(A run of records)
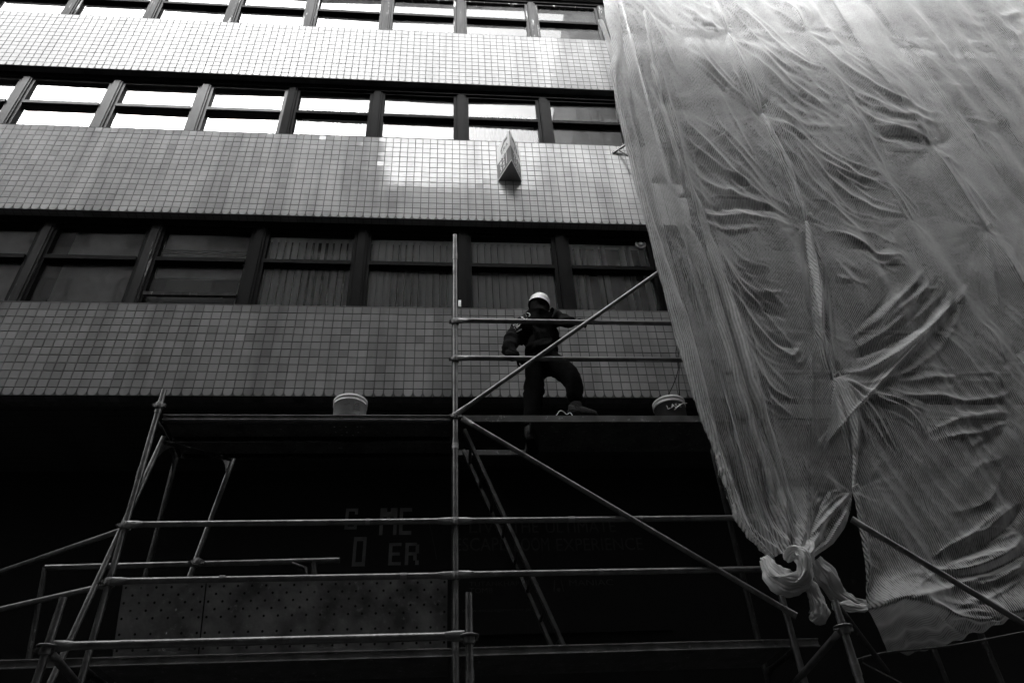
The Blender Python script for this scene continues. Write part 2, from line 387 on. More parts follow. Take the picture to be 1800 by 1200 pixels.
# floor slabs / soffits over each window strip
gaps = [(7.355, 8.838), (10.49+.012, 11.908), (13.364, 14.85)]
for z0, z1 in gaps:
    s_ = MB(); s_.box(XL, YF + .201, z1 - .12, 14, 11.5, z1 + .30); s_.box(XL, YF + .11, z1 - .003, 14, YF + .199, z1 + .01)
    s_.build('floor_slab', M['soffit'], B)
    s_ = MB(); s_.box(XL, YF + .10, z1 - .12, 14, YF + .198, z1 - .0035); s_.build('window_head', M['frame'], B)
    s_ = MB(); s_.box(XL, 9.6, z0 - .25, 14, 9.7, z1 + .3); s_.build('room_wall', M['interior'], B)
    s_ = MB(); s_.box(XL, YF + .20, z0 - .3, 14, 9.6, z0 - .25); s_.build('room_floor', M['interior'], B)
back = MB(); back.box(XL, 9.7, 0, 14, 12, 22); back.box(XL - .2, YF + .02, 0, XL, 12, 22)
back.build('rear_wall', M['concrete'], B)
s_ = MB(); s_.box(XL, YF + .2, 16.31, 14, 12, 16.6); s_.build('roof', M['concrete'], B)

# mullions and windows
GY = 6.88
def window(xc, z0, z1, sill, row, worn, pale):
    wd = empty_part('window', B)
    hw = .6375; fr = .045
    fm = M['frame_light'] if pale else (M['frame_worn'] if worn else M['frame'])
    zt = sill + (z1 - sill) * (.55 if row == 0 else .51); z1 = z1 - .05
    gm = M['glass_old'] if row == 0 else (M['glass_mid'] if (row == 1 and xc > -2.3) or (row == 2 and xc > -1.0) else M['glass'])
    fb = MB()
    x0, x1 = xc - hw + .068, xc + hw - .068
    for (a, b_, c_, d_) in ((x0, sill, x0+fr, z1-.07), (x1-fr, sill, x1, z1-.07), (x0+fr, z1-.07-fr, x1-fr, z1-.07), (x0+fr, sill, x1-fr, sill+fr)):
        fb.box(a, GY - .05, b_, c_, GY + .03, d_)
    fb.build('frame', fm, wd)
    tb = MB(); tb.box(x0+fr, GY - .075, zt - .03, x1-fr, GY + .02, zt + .03); tb.box(x0+fr, GY - .03, zt - .055, x1-fr, GY + .015, zt - .03)
    tb.build('transom', M['frame_light'] if pale else M['frame'], wd)
    for (za, zb) in ((zt + .03, z1 - .07 - fr), (sill + fr, zt - .055)):
        pb = MB(); t = rng.normal(0, .004); t2 = rng.normal(0, .003)
        pb.add([(x0+fr, GY-t, za), (x1-fr, GY+t, za), (x1-fr, GY+t+t2, zb), (x0+fr, GY-t+t2, zb)], [(0,1,2,3)])
        pb.build('pane', gm, wd)
    return x0 + fr, x1 - fr, zt, wd
def empty_part(name, parent):
    o = bpy.data.objects.new(name, None); COL.objects.link(o); o.parent = parent; o.empty_display_size = .1; return o
wins = {}
for row, (z0, z1) in enumerate(gaps):
    sill = z0 - .04
    for k in range(-7, 9):
        xm = .24 + 1.275 * k
        worn = (row == 2) or (row == 0 and k in (-4, -3)) 
        pale = row == 1 and xm < -2.5
        mb_ = MB(); mb_.box(xm - .062, 6.81, sill, xm + .072, GY + .04, z1 - .121)
        mb_.box(xm - .045, 6.798, sill, xm + .045, 6.81, z1 - .121)
        mb_.build('mullion', M['frame_worn'] if worn else (M['frame_light'] if pale and xm < -2.6 else M['frame']), B)
        wins[(row, k)] = window(xm + .6375, z0, z1, sill, row, worn and row == 2, pale)

# extra sash in the opened window, white side guide, small label and extractor vent (parts of their windows)
x0, x1, zt, wd = wins[(0, -3)]
ob = MB(); zq = 7.355 + .20
ob.box(x0, GY - .09, zq, x1, GY - .05, zq + .05); ob.build('sash_rail', M['frame_worn'], wd)
ob = MB(); ob.box(x1 - .04, GY + .03, 7.32, x1 - .003, GY + .06, zt - .06); ob.build('sash_guide', M['white'], wd)
ob = MB(); ob.box(x0, GY + .02, zt + .19, x1, GY + .05, zt + .24); ob.build('sash_rail', M['frame'], wd)
x0, x1, zt, wd = wins[(0, 0)]
ob = MB(); c = at(808, 533, 6.78); ob.box(c.x - .018, 6.779, c.z - .05, c.x + .018, 6.784, c.z + .05); ob.build('paper_label', M['white'], B)
x0, x1, zt, wd = wins[(0, 1)]
c = at(1126, 430, 6.86)
ob = MB(); ob.lathe([(.075, 0), (.075, .02), (.06, .028), (.055, .012), (.04, .012), (.035, .03), (.02, .03)], (c.x, 6.87, c.z), axis=(0,-1,0)); ob.build('extractor_vent', M['panel'], wd)

# shop zone below: deep dark soffit, fascia, shopfront
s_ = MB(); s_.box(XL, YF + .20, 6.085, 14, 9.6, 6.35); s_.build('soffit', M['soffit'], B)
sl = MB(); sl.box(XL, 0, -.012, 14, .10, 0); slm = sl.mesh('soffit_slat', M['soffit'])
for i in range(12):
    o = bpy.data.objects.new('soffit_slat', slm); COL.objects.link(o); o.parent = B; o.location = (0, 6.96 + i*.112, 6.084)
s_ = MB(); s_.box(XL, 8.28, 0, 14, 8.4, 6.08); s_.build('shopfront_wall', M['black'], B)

# vertical blinds hanging behind the lower row of windows
def vblind(k, label, tw, skip=()):
    x0, x1, zt, wd = wins[(0, k)]
    e = empty('vertical_blind', (0,0,0), label, 'blind', 'vertical blinds behind the lower windows')
    r_ = MB(); r_.box(x0 - .02, 6.96, 8.68, x1 + .02, 7.01, 8.71); r_.build('head_rail', M['white'], e)
    n_ = 12; st = (x1 - x0) / n_
    for i in range(n_):
        if i in skip: continue
        s2 = MB(); ang = math.radians(tw + random.uniform(-13, 13)); cx = x0 + st*(i + .5); wv = []
        for j in range(5):
            u = (j/4 - .5) * .098; cv = .022 * math.cos((j/4 - .5)*math.pi)
            wv.append((u*math.cos(ang) - cv*math.sin(ang), u*math.sin(ang) + cv*math.cos(ang)))
        vs = [(cx + a, 6.985 - b_, 7.30) for a, b_ in wv] + [(cx + a, 6.985 - b_, 8.68) for a, b_ in wv]
        s2.add(vs, [(j, j+1, j+6, j+5) for j in range(4)], 0, True)
        s2.build('blind_slat', M['blind'], e)
vblind(-2, 'vertical blind behind the lower window second to the left of the tall post', 40)
vblind(-1, 'vertical blind behind the window directly left of the tall scaffold post', 34)
vblind(0, 'vertical blind behind the window above the helmet of the worker', 40)
vblind(1, 'gappy vertical blind behind the window beside the netting', 62, (3, 6, 7, 10))
def roller(k, label, z, xa=0., xb=0.):
    x0, x1, zt, wd = wins[(0, k)]
    b_ = MB(); b_.box(x0 + xa, 6.96, z, x1 - xb, 6.966, 8.75); b_.box(x0 + xa, 6.95, z - .03, x1 - xb, 6.976, z)
    tag(b_.build('roller_blind', M['curtain']), label, 'blind', 'roller blinds behind the lower windows')
roller(-4, 'grey roller blind drawn almost down behind the lower window at the left', 7.60, .16)
roller(-3, 'grey roller blind behind the opened sash window', 8.0)
roller(-5, 'grey roller blind behind the lower window cut by the photo edge', 7.5)
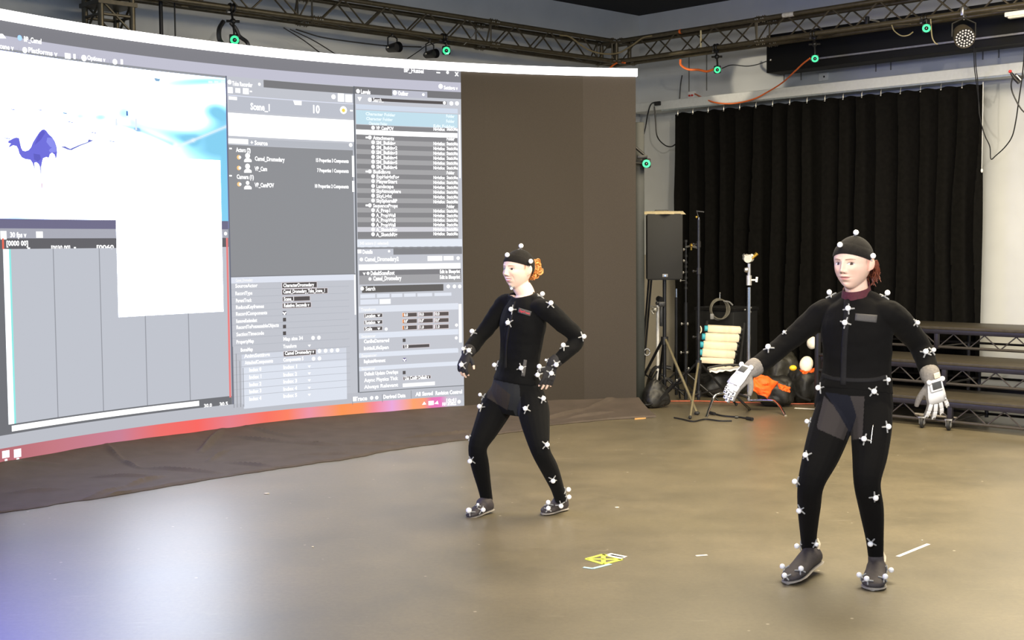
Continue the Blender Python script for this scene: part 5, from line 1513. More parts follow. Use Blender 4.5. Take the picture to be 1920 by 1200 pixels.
for i, (x, y, w) in enumerate(((1729, 1014, 3), (586, 1026, 4), (500, 926, 12), (1157, 952, 9))):
    p = on_z(x, y); bm = BM()
    ball(bm, p + UP * 0.003, (w * 0.0016, w * 0.0012, 0.0025), 8, 5)
    tag(obj('paper_scrap', bm, mdeb), ('tiny pale scrap beyond the long white tape strip', 'tiny grey scrap on the floor left of the back woman', 'pale flat scrap on the floor near the skirt edge', 'pale smear of paint right of the back woman foot')[i], 'scrap')
fz = 0.009
cable('floor_cable', [on_z(1264, 783, fz), on_z(1280, 786, fz), on_z(1300, 790, fz), on_z(1322, 786, fz), on_z(1350, 789, fz), on_z(1372, 789, fz)], 0.007, M['black'], 'thin black cord on the floor before the tall black stand')
t = thing('power_cord', 'black power cord with plugs on the floor before the chrome stand', 'cord', on_z(1370, 783))
bm = BM(); tube(bm, spline([on_z(1338, 775, fz), on_z(1352, 779, fz), on_z(1370, 781, fz), on_z(1385, 782, fz), on_z(1405, 785, fz)], 6), 0.008, 6); obj('wire', bm, M['black'], t)
bm = BM(); tube(bm, [on_z(1332, 774, 0.016), on_z(1340, 776, 0.014)], 0.016, 8); obj('plug', bm, M['black'], t)
bm = BM(); tube(bm, [on_z(1400, 784, 0.016), on_z(1411, 786, 0.016)], 0.016, 8); obj('plug', bm, M['black'], t)
bm = BM(); tube(bm, [on_z(1378, 782, 0.014), on_z(1384, 782, 0.014)], 0.013, 8); obj('inline_switch', bm, M['black'], t)
cable('red_cable', [on_z(1215, 753, fz), on_z(1270, 752, fz), on_z(1320, 752, fz), on_z(1370, 754, fz), on_z(1420, 755, fz), on_z(1480, 757, fz), on_z(1535, 757, fz)], 0.006, pm('red_cable_skin', (190, 100, 72), 0.5), 'long red cable along the floor behind the stands')
cable('floor_cable', [on_z(1195, 742, fz), on_z(1215, 738, fz), on_z(1240, 740, fz)], 0.009, M['black'], 'black cord on the floor close to the screen corner')
t = thing('cable_heap', 'small heap of black cord at the screen corner', 'cable', on_z(1205, 757))
for k in range(4):
    c = on_z(1203 + k * 3, 757, 0.012 + 0.012 * k); bm = BM(); tube(bm, [c + Vector((0.07 * math.cos(a * 0.35 + k), 0.05 * math.sin(a * 0.35 + k), 0.004 * math.sin(a))) for a in range(19)], 0.008, 6); obj('loop', bm, M['black'], t)
# ================================================================== people
def limb(bm, pts, rad, ref, n=5, seg=16):
    """tapering limb through points; rad = (side, front) radii per point; ref = front direction"""
    P = [Vector(p) for p in pts]
    A = spline(P, n)
    RR = [(Vector((r[0], r[1], 0)) if isinstance(r, (tuple, list)) else Vector((r, r, 0))) for r in rad]
    RS = spline(RR, n)
    ref = Vector(ref)
    rings = []
    for i, p in enumerate(A):
        t = (A[min(i + 1, len(A) - 1)] - A[max(i - 1, 0)]).normalized()
        f = (ref - t * ref.dot(t))
        f = f.normalized() if f.length > 1e-4 else t.orthogonal().normalized()
        s = t.cross(f).normalized()
        rings.append((p, s * max(RS[i].x, 0.003), f * max(RS[i].y, 0.003)))
    # rounded ends
    def cap_rings(r0, t, sgn):
        c, u, v = r0
        k = min(u.length, v.length)
        return [(c + t * sgn * k * 0.55 * math.sin(a), u * math.cos(a), v * math.cos(a)) for a in (0.5, 1.0, 1.35)]
    t0 = (A[1] - A[0]).normalized(); t1 = (A[-1] - A[-2]).normalized()
    loft(bm, cap_rings(rings[0], t0, -1)[::-1] + rings + cap_rings(rings[-1], t1, 1), seg)


def remesh(bm, voxel, smooth=4, fac=0.5):
    bmesh.ops.recalc_face_normals(bm, faces=bm.faces)
    me = bpy.data.meshes.new('tmp'); bm.to_mesh(me); bm.free()
    o = bpy.data.objects.new('tmp', me); COL.objects.link(o)
    r = o.modifiers.new('r', 'REMESH'); r.mode = 'VOXEL'; r.voxel_size = voxel; r.adaptivity = 0.0
    if smooth:
        s = o.modifiers.new('s', 'SMOOTH'); s.iterations = smooth; s.factor = fac
    dg = bpy.context.evaluated_depsgraph_get(); dg.update()
    ev = o.evaluated_get(dg)
    out = bpy.data.meshes.new_from_object(ev, depsgraph=dg)
    bpy.data.objects.remove(o); bpy.data.meshes.remove(me)
    return out


def mesh_obj(name, me, mats, parent):
    me.name = name
    me.materials.clear()
    for m in (mats if isinstance(mats, (list, tuple)) else [mats]): me.materials.append(m)
    me.shade_smooth()
    o = bpy.data.objects.new(name, me); COL.objects.link(o)
    o.parent = parent
    if parent.type == 'EMPTY': o.matrix_parent_inverse = Matrix.Translation(-Vector(parent.location))
    return o


def attr_mat(name, attr, rough, sss=0.0, sheen=0.0, bump=0.0, bscale=400, spec=0.4):
    m = bpy.data.materials.new(name); m.use_nodes = True
    nt = m.node_tree; b = nt.nodes['Principled BSDF']
    v = nt.nodes.new('ShaderNodeVertexColor'); v.layer_name = attr
    nt.links.new(v.outputs['Color'], b.inputs['Base Color'])
    b.inputs['Roughness'].default_value = rough; b.inputs['Specular IOR Level'].default_value = spec
    if sss:
        b.inputs['Subsurface Weight'].default_value = sss; b.inputs['Subsurface Radius'].default_value = (0.012, 0.005, 0.003); b.inputs['Subsurface Scale'].default_value = 0.6
    if sheen: b.inputs['Sheen Weight'].default_value = sheen
    if bump:
        tc = nt.nodes.new('ShaderNodeTexCoord'); n = nt.nodes.new('ShaderNodeTexNoise'); n.inputs['Scale'].default_value = bscale
        nt.links.new(tc.outputs['Object'], n.inputs['Vector'])
        bp = nt.nodes.new('ShaderNodeBump'); bp.inputs['Strength'].default_value = bump; bp.inputs['Distance'].default_value = 0.003
        nt.links.new(n.outputs['Fac'], bp.inputs['Height']); nt.links.new(bp.outputs['Normal'], b.inputs['Normal'])
    return m


m_skin = attr_mat('skin', 'skin_colour', 0.5, 0.15, spec=0.35)
m_suit = attr_mat('stretch_suit', 'suit_colour', 0.85, 0, 0.02, 0.25, 90, spec=0.08)
m_cap = pm('cap_jersey', (28, 26, 25), 0.9, 0, 0.2, 60, 0.25, 250, spec=0.1, sheen=0.04)
m_marker = pm('marker_white', (252, 252, 255), 0.35, 0, 0.0, spec=0.5)
m_mbase = pm('marker_base_grey', (150, 150, 150), 0.7, 0, 0.1)
m_shoe = pm('dark_overshoe', (62, 56, 58), 0.7, 0, 0.15, 60, 0.2, 200)
m_sole = pm('pale_sole', (140, 134, 128), 0.6)
m_zip = pm('zip_tape', (26, 25, 27), 0.8, 0, 0.3, 300, spec=0.2)
m_patch = pm('grey_patch', (72, 70, 70), 0.85, 0, 0.1, 200)
m_glovew = pm('white_glove_shell', (246, 244, 242), 0.5, 0, 0.03)
m_gloveg = pm('grey_glove_cloth', (128, 122, 116), 0.85, 0, 0.15, 100, 0.2, 300)
m_sensor = pm('sensor_grey', (84, 84, 82), 0.4)
m_collar = pm('maroon_collar', (72, 19, 34), 0.8, 0, 0.2, 120, 0.3, 300)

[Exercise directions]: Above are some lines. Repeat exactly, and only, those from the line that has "s_ = MB(); s_.box(XL, YF + .20, 6.085, 14, 9.6, 6.35);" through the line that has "s_ = MB(); s_.box(XL, 8.28, 0, 14, 8.4, 6.08);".

[Result of this task]:
s_ = MB(); s_.box(XL, YF + .20, 6.085, 14, 9.6, 6.35); s_.build('soffit', M['soffit'], B)
sl = MB(); sl.box(XL, 0, -.012, 14, .10, 0); slm = sl.mesh('soffit_slat', M['soffit'])
for i in range(12):
    o = bpy.data.objects.new('soffit_slat', slm); COL.objects.link(o); o.parent = B; o.location = (0, 6.96 + i*.112, 6.084)
s_ = MB(); s_.box(XL, 8.28, 0, 14, 8.4, 6.08); s_.build('shopfront_wall', M['black'], B)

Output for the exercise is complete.